There’s a half-price shelf in the bookstore at the Liturgical Press offices that I scour anytime I’m on campus during business hours. Last week I found a slightly damaged copy of a new book by Susan Pitchford, called God in the Dark. It did not take much of a perusal to determine that I had found a treasure - sensitive, thoughtful, deep...and funny. Today I started to read it, and although I’m not very far yet, I'm enjoying it very much.
Here’s a quote from the second chapter (“The Good News, Part Two”):
- I once had a dream in which I was invited to a friend’s family party, where everyone had brought a different type of brownies - one for every theory of the atonement.
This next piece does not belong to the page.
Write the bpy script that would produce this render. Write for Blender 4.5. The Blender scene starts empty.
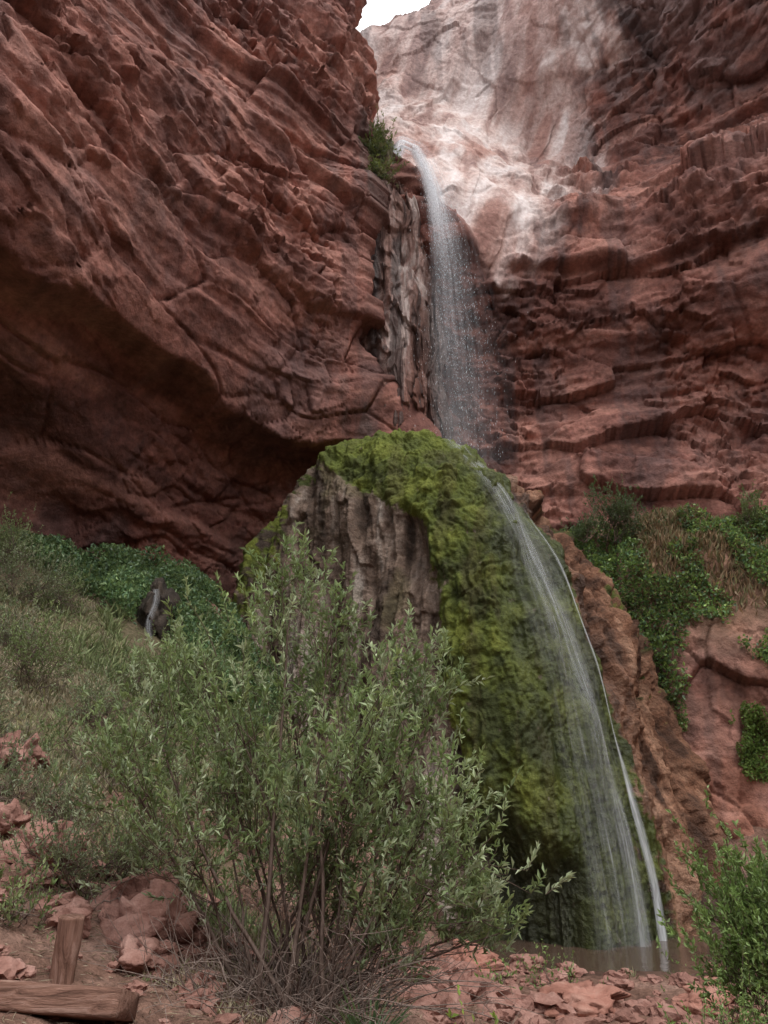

The ones I tried were the "penal substitutionary atonement brownies," which were so sinful and deadly that you’d better let Jesus eat them for you.
I think using brownies to explain all the different theories of who Jesus is and why he died would be awesome! (Liberation theology brownies would use only Fair Trade chocolate, of course).
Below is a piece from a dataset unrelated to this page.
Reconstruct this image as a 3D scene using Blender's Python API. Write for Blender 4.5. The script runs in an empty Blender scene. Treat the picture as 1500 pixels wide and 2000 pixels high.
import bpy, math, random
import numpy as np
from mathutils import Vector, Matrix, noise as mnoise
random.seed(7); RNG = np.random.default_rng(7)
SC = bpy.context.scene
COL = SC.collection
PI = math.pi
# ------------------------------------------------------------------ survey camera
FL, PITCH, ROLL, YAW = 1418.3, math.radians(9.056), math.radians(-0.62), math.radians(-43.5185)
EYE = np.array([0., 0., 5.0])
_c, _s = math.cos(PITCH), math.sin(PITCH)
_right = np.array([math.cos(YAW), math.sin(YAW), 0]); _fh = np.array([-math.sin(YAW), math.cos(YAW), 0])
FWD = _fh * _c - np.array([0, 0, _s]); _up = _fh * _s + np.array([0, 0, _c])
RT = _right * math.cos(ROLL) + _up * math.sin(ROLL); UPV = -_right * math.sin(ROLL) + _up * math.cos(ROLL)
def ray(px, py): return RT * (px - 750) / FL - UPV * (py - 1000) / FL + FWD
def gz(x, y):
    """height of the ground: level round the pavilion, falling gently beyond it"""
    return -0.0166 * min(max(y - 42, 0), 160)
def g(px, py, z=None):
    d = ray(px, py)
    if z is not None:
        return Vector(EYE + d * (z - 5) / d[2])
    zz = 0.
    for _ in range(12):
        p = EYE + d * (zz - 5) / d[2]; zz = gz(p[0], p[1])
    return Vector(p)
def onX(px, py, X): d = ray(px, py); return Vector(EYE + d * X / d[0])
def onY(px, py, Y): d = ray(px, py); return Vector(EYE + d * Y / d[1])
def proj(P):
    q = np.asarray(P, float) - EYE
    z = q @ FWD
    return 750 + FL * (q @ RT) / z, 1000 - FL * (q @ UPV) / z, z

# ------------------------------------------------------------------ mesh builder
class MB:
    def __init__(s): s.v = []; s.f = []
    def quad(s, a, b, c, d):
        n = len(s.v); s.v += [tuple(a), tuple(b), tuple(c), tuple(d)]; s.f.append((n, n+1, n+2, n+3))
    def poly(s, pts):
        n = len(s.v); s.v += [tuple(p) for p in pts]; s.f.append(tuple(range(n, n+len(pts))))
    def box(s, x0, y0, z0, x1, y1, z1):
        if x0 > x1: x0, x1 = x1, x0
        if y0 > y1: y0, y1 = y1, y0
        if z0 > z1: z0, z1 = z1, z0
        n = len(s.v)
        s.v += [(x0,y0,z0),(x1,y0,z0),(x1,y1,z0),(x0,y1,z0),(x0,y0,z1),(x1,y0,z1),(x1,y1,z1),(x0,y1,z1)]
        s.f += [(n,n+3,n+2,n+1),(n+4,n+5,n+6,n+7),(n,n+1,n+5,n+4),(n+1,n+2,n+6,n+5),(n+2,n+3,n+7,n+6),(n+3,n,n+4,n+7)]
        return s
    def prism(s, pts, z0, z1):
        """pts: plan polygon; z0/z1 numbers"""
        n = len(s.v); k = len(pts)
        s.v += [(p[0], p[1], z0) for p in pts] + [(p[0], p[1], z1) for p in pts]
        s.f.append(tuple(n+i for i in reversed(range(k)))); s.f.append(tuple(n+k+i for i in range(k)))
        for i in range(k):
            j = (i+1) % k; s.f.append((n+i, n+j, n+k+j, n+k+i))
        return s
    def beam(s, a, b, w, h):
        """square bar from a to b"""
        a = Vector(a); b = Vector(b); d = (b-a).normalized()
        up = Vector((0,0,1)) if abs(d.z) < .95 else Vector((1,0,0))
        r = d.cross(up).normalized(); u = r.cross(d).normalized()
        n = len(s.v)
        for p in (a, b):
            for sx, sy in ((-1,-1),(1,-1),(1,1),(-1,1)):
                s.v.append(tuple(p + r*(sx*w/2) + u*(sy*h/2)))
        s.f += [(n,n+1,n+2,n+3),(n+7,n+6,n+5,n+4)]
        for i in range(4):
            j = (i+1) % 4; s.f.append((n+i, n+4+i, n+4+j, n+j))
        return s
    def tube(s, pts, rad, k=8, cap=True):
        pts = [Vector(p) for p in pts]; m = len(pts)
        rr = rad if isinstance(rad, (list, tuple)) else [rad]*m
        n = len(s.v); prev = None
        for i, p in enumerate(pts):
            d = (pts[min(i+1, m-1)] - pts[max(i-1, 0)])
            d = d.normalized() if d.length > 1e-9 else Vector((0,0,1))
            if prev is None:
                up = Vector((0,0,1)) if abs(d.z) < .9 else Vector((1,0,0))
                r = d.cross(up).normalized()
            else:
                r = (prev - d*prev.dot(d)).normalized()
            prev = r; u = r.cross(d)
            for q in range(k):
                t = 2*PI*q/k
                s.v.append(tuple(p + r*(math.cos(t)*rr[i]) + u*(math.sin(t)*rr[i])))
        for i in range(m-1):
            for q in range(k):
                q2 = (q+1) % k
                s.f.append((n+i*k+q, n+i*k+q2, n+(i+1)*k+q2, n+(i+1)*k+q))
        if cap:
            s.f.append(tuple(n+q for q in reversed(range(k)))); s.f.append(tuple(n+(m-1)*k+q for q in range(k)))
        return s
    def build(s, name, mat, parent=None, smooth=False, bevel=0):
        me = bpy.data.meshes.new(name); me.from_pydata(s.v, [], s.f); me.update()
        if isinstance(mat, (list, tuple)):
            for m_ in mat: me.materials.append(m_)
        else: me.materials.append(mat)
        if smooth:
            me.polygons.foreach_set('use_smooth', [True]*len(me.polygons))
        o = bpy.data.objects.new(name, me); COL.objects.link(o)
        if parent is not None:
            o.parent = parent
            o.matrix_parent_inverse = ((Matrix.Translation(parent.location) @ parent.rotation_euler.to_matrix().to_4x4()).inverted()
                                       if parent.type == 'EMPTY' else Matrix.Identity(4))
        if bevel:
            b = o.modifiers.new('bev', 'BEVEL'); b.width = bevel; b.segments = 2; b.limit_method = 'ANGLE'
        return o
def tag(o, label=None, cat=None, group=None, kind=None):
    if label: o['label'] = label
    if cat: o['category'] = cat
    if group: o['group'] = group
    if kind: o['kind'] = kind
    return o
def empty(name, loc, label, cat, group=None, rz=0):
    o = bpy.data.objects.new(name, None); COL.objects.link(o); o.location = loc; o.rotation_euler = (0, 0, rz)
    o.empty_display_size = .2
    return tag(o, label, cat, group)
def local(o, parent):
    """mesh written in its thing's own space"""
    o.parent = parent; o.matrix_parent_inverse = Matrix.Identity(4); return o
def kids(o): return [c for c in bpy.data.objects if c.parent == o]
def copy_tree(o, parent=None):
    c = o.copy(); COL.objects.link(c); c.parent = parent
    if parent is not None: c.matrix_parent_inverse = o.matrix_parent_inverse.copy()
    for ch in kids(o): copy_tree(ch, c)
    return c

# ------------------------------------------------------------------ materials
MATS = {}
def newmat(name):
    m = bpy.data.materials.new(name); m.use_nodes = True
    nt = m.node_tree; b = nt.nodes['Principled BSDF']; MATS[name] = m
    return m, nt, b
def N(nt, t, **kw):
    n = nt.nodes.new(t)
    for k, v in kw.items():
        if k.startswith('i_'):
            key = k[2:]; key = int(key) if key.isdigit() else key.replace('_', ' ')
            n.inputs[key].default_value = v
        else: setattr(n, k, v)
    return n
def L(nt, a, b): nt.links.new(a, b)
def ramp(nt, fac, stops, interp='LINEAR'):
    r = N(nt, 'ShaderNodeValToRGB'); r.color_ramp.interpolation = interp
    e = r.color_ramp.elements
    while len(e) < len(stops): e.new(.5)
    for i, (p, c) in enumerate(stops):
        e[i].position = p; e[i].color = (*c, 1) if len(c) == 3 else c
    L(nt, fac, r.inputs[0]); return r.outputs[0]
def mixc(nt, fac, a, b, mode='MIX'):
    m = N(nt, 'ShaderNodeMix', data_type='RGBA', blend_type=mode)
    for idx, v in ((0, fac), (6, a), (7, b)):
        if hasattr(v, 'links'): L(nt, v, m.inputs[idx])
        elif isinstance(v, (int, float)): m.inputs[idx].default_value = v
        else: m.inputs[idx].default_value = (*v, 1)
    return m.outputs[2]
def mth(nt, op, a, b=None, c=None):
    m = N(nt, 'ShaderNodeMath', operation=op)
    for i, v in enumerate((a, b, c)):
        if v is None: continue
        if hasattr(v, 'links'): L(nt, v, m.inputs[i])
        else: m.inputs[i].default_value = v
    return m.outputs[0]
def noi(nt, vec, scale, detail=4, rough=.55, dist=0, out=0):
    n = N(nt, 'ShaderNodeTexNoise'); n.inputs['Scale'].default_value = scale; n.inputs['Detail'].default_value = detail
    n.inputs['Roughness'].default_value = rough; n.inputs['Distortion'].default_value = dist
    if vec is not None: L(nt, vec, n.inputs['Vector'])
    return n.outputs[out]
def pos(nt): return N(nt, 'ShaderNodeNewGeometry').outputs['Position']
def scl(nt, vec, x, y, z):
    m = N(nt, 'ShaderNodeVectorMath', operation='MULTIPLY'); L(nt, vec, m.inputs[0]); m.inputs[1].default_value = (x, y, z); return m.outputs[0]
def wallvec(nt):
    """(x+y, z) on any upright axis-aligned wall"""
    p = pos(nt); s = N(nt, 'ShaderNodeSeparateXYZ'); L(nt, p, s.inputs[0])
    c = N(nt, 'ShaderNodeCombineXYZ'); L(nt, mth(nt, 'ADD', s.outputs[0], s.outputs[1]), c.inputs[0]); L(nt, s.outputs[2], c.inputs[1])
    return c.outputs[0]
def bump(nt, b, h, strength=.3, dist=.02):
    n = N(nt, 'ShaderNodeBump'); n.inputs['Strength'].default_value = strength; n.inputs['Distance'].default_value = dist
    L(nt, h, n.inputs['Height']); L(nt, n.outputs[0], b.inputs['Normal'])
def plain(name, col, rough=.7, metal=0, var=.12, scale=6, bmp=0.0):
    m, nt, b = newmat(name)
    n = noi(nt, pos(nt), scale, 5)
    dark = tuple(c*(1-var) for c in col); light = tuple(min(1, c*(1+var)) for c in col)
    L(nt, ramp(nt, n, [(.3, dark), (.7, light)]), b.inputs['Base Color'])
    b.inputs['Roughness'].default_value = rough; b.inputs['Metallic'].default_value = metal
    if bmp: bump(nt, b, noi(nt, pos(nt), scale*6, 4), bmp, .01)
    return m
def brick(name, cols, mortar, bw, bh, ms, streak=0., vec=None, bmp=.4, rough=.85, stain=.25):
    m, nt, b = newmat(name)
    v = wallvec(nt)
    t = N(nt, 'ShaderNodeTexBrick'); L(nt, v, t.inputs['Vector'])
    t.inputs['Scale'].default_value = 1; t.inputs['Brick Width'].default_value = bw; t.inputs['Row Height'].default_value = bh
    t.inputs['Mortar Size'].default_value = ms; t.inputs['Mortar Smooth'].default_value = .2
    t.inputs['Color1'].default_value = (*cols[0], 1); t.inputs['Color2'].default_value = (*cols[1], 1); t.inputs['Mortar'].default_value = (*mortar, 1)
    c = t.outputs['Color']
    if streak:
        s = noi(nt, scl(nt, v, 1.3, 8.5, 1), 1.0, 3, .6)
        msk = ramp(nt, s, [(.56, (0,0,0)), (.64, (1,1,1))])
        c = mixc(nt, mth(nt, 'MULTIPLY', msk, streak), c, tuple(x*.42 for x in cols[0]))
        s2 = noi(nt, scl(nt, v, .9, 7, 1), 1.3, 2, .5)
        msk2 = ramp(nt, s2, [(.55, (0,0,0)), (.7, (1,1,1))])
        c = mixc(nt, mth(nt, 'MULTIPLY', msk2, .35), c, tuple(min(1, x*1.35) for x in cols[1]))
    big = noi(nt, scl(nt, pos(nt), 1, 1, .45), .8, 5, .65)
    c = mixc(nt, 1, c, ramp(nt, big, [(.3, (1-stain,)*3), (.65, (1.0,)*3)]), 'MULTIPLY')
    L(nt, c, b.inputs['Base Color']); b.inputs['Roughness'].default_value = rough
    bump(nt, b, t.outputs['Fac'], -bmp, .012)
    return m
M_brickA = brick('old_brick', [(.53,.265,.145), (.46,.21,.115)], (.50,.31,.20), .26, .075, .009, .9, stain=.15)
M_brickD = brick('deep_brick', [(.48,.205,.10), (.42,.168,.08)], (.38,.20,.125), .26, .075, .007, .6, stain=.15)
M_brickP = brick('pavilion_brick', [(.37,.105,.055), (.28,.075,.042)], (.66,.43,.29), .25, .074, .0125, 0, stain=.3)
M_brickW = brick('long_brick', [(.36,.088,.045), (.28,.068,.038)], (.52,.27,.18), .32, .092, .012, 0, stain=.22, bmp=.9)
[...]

I spent two weeks this summer in a class studying the development of doctrine and exploring ideas about Jesus Christ. It’s heady stuff - and I mean that in every way you can imagine. We covered the history of the earliest Christians and how they worked through what they had just experienced. We examined the intersection of major periods in human history - the Enlightenment, Reformation, Industrial Revolution, modernism - with theology. (It is truly fascinating that the way ordinary people as well as theologians think about Jesus is deeply influenced by their context, especially scientific development.)
Ultimately, from the moment the angel announced the Incarnation to Mary, everyone who ever encountered Jesus asked the same question: “Who is this guy?”
I left the class with more questions than I had when we started - which I think (and I know our professor would agree) is a good thing. Because whatever you think of Jesus, whoever you think he is, he’s more than that.
To journey with Jesus means to keep on trying to figure him out - brownies, anyone?